Cosa scrive, Marino, in quella che dovrebbe essere – ma non vuole esserlo – la sua lettera d’addio al Campidoglio, e che lui stesso trasformerà su Facebook in un videomessaggio? Innanzitutto nega che dietro la sua scel- ta ci sia il pasticciaccio brutto delle note spese: «Nessuno pensi o dica che lo faccio come segnale di debolezza o addirittura di ammissione di colpa per questa squallida e manipolata polemica sulle spese di rappresentanza e i relativi scontrini». Non c’entrano nulla, sostiene il primo cittadino, quelle cene di rappresentanza, pagate con la carta di credito del Comune, con ospiti che hanno negato di aver mai pranzato con lui.
Lascio, spiega, perché è «arrivata al suo culmine» una «aggressione» che mira a «sovvertire il voto dei romani», per impedirgli di portare a termine la sua battaglia. Io ho vinto la mia sfida, dice, «il sistema corruttivo è stato scoperchiato, i tentacoli oggi sono stati tagliati, le grandi riforme avviate, il bilancio non è più in rosso…», ma tutto questo «ha suscitato una furiosa reazione», che «oggi arriva al suo culmine». È per questo, e per nessun altro motivo, che Marino firma le sue dimissioni: per «verificare» se è ancora possibile «compiere questo percorso» fino al 2018. E vuole che i romani capiscano che c’è il rischio che – andandosene lui – «tornino a governare le logiche del passato, quelle della speculazione, degli illeciti interessi privati, del consociativismo e del meccanismo corruttivo- mafioso che purtroppo ha toccato anche parti del Pd».

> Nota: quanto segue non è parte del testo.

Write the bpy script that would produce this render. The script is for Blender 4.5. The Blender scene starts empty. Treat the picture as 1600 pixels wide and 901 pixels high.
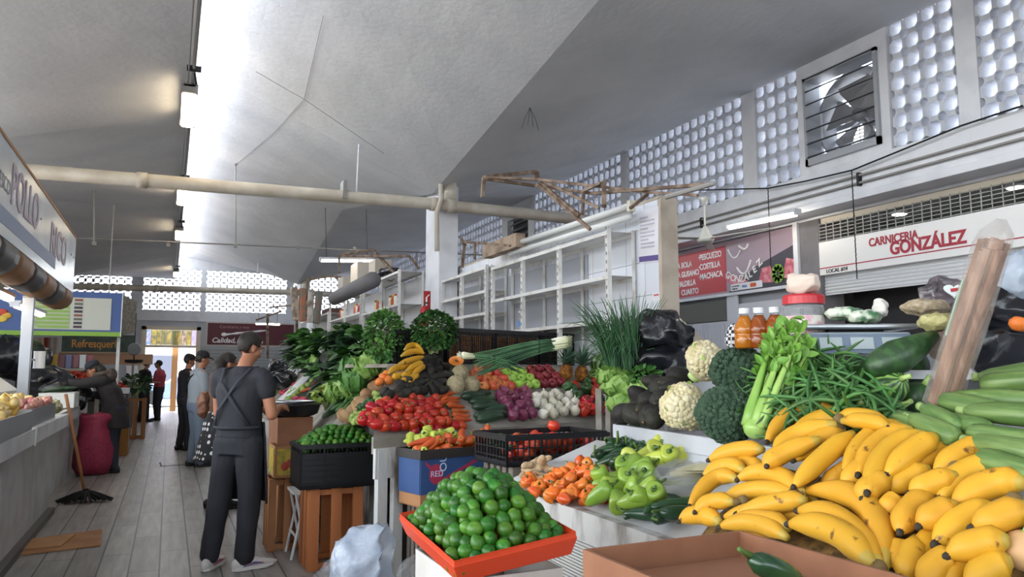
EXPO = 1.25
import bpy, bmesh, math, random
import numpy as np
from mathutils import Vector, Matrix, Euler
rnd = random.Random(11)
SC = bpy.context.scene
COL = SC.collection
PI = math.pi
V = Vector
# ------------------------------------------------------------------ camera
CF, CCX, CCY, CH = 1177.0, 800.0, 450.5, 1.45
PITCH = math.atan((578 - CCY) / CF)
YAW = math.atan((800 - 264) / CF * math.cos(PITCH))
cF = V((math.sin(YAW) * math.cos(PITCH), math.cos(YAW) * math.cos(PITCH), math.sin(PITCH)))
cR = V((math.cos(YAW), -math.sin(YAW), 0))
cU = cR.cross(cF)
CAMP = V((0, 0, CH))
def ray(x, y): return cF + cR * ((x - CCX) / CF) - cU * ((y - CCY) / CF)
def on(x, y, ax, c):
    d = ray(x, y); return CAMP + d * ((c - CAMP[ax]) / d[ax])
def atX(x, y, c): return on(x, y, 0, c)
def atY(x, y, c): return on(x, y, 1, c)
def atZ(x, y, c): return on(x, y, 2, c)
def atD(x, y, d): return CAMP + ray(x, y) * d
cam = bpy.data.cameras.new('camera'); co = bpy.data.objects.new('camera', cam); COL.objects.link(co)
cam.sensor_width = 36; cam.lens = CF / 1600 * 36; cam.clip_start = .05; cam.clip_end = 300
co.matrix_world = Matrix.Translation(CAMP) @ Matrix((cR, cU, -cF)).transposed().to_4x4()
SC.camera = co
# ------------------------------------------------------------------ materials
MATS = {}
def lin(c):
    if isinstance(c, str):
        c = c.lstrip('#'); c = [int(c[i:i + 2], 16) / 255 for i in (0, 2, 4)]
    return tuple((v / 12.92 if v <= .04045 else ((v + .055) / 1.055) ** 2.4) for v in c[:3]) + (1,)
def M(name, col='#808080', rough=.6, metal=0, spec=.5, c2=None, ns=8, lo=.4, hi=.6, bump=0, bs=40, rand=0, trans=0, emit=0, alpha=1, sss=0, stretch=None, detail=4):
    """principled material: base colour, optional second colour mixed by noise, noise bump, per object brightness variation"""
    if name in MATS: return MATS[name]
    m = bpy.data.materials.new(name); MATS[name] = m; m.use_nodes = True
    nt = m.node_tree; N = nt.nodes; L = nt.links; b = N['Principled BSDF']
    b.inputs['Roughness'].default_value = rough; b.inputs['Metallic'].default_value = metal
    b.inputs['Specular IOR Level'].default_value = spec
    b.inputs['Transmission Weight'].default_value = trans
    b.inputs['Alpha'].default_value = alpha
    if sss: b.inputs['Subsurface Weight'].default_value = sss; b.inputs['Subsurface Radius'].default_value = (.02, .01, .005)
    c = lin(col); out = None
    tc = N.new('ShaderNodeTexCoord'); src = tc.outputs['Object']
    if stretch:
        mp = N.new('ShaderNodeMapping'); mp.inputs['Scale'].default_value = stretch; L.new(src, mp.inputs[0]); src = mp.outputs[0]
    if rand:
        oi = N.new('ShaderNodeObjectInfo'); ad = N.new('ShaderNodeVectorMath'); ad.operation = 'SCALE'
        cx = N.new('ShaderNodeCombineXYZ')
        for i in range(3): L.new(oi.outputs['Random'], cx.inputs[i])
        L.new(cx.outputs[0], ad.inputs[0]); ad.inputs['Scale'].default_value = 37.0
        a2 = N.new('ShaderNodeVectorMath'); L.new(src, a2.inputs[0]); L.new(ad.outputs[0], a2.inputs[1]); src = a2.outputs[0]
    b.inputs['Base Color'].default_value = c
    if c2:
        t = N.new('ShaderNodeTexNoise'); t.inputs['Scale'].default_value = ns; t.inputs['Detail'].default_value = detail; L.new(src, t.inputs['Vector'])
        r = N.new('ShaderNodeValToRGB'); r.color_ramp.elements[0].position = lo; r.color_ramp.elements[1].position = hi
        r.color_ramp.elements[0].color = c; r.color_ramp.elements[1].color = lin(c2)
        L.new(t.outputs['Fac'], r.inputs[0]); out = r.outputs[0]
    if rand:
        hs = N.new('ShaderNodeHueSaturation'); mr = N.new('ShaderNodeMapRange'); L.new(oi.outputs['Random'], mr.inputs[0])
        mr.inputs['To Min'].default_value = 1 - rand; mr.inputs['To Max'].default_value = 1 + rand
        L.new(mr.outputs[0], hs.inputs['Value'])
        m2 = N.new('ShaderNodeMapRange'); mu = N.new('ShaderNodeMath'); mu.operation = 'FRACT'; mm = N.new('ShaderNodeMath'); mm.operation = 'MULTIPLY'
        mm.inputs[1].default_value = 7.31; L.new(oi.outputs['Random'], mm.inputs[0]); L.new(mm.outputs[0], mu.inputs[0]); L.new(mu.outputs[0], m2.inputs[0])
        m2.inputs['To Min'].default_value = .5 - rand * .06; m2.inputs['To Max'].default_value = .5 + rand * .06; L.new(m2.outputs[0], hs.inputs['Hue'])
        if out: L.new(out, hs.inputs['Color'])
        else: hs.inputs['Color'].default_value = c
        out = hs.outputs[0]
    if out: L.new(out, b.inputs['Base Color'])
    if bump:
        t2 = N.new('ShaderNodeTexNoise'); t2.inputs['Scale'].default_value = bs; t2.inputs['Detail'].default_value = 5; L.new(src, t2.inputs['Vector'])
        bp = N.new('ShaderNodeBump'); bp.inputs['Strength'].default_value = bump; bp.inputs['Distance'].default_value = .01
        L.new(t2.outputs['Fac'], bp.inputs['Height']); L.new(bp.outputs[0], b.inputs['Normal'])
    if emit:
        b.inputs['Emission Color'].default_value = c; b.inputs['Emission Strength'].default_value = emit
    return m
def nodes(m): return m.node_tree, m.node_tree.nodes, m.node_tree.links, m.node_tree.nodes['Principled BSDF']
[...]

Altro che Game Over. Marino si prepara a giocare un’altra partita, che nel suo schema dovrebbe vedere i romani onesti schierarsi al suo fianco contro i partiti e contro tutti gli altri protagonisti di questo scontro, dalla banda di Carminati alla squadra di Renzi. Una partita che il Pd non vede affatto, sul suo calendario, e a scanso di equivoci emette subito un comunicato in cui si affida «al commissario » che dovrà gestire il Comune. Ma cosa succederà nei prossimi 20 giorni, nessuno oggi può dirlo con certezza.
Il suo giorno più lungo, il sindaco l’ha cominciato nella maniera peggiore. Prima ha ricevuto la gelida telefonata del commissario del Pd romano, Matteo Orfini: «Ignazio, puoi fare solo una cosa: dimetterti». Poi ha preparato a casa sua un piano di difesa con l’assessore che è sempre stata al suo fianco nella buona e nella cattiva sorte, Alessandra Cattoi. E alle 11, quando è entrato nel suo ufficio all’ultimo piano del Palazzo Senatorio, senza neanche avvicinarsi al balcone con vista sul Foro, ha voluto incontrare tutti i personaggi del presepe Campidoglio. I consiglieri comunali di maggioranza, i presidenti dei municipi e ovviamente gli assessori.
A tutti, uno per uno ha posto la stessa domanda: volete andare avanti con me o volete fermarvi qui, rischiando di riconsegnare Roma a chi l’ha rovinata? Con i suoi assessori, naturalmente, è stato ancora più esplicito: chi non se la sente di andare avanti me lo dica. Ed è stato allora che sono arrivate le prime dimissioni, pesantissime: il vicesindaco Marco Causi e l’assessore ai Trasporti, Stefano Esposito (che in realtà aveva già le idee chiarissime sul destino di Marino: «A un condannato a morte si lascia almeno la scelta della modalità…» aveva detto salendo le scale).
Intanto sul Campidoglio erano arrivati tutti gli oppositori, guidati dall’ex missina Roberta Angelilli (oggi Ncd) che intonava un coretto canzonatorio: «Marino pagate er vino/ Marino pagate er vino». Alle 14 l’inventario della piazza era il seguente: 6 bandiere di Fratelli d’Italia, 12 della Lista Marchini, 4 di CasaPound, 6 di Forza Italia, una di Italia Unica, due striscioni dei grillini. Più quattro fogli fotocopiati che recitavano “Marino resisti”, sbandierati da un’agguerritissima ventina di cittadini senza tessera che citava persino il «rating di Fitch da outlook negativo a stabile » per sostenere il sindaco «contro i poteri forti che vogliono mandarlo via».
Attorno a loro, il viavai di consiglieri e assessori tra il Campidoglio e il Nazareno, con il sindaco che tirava da una parte e il partito dall’altra. Alle sette di sera, l’epilogo, con Causi e Sabella che portano a Marino la decisione finale del Pd: dimissioni.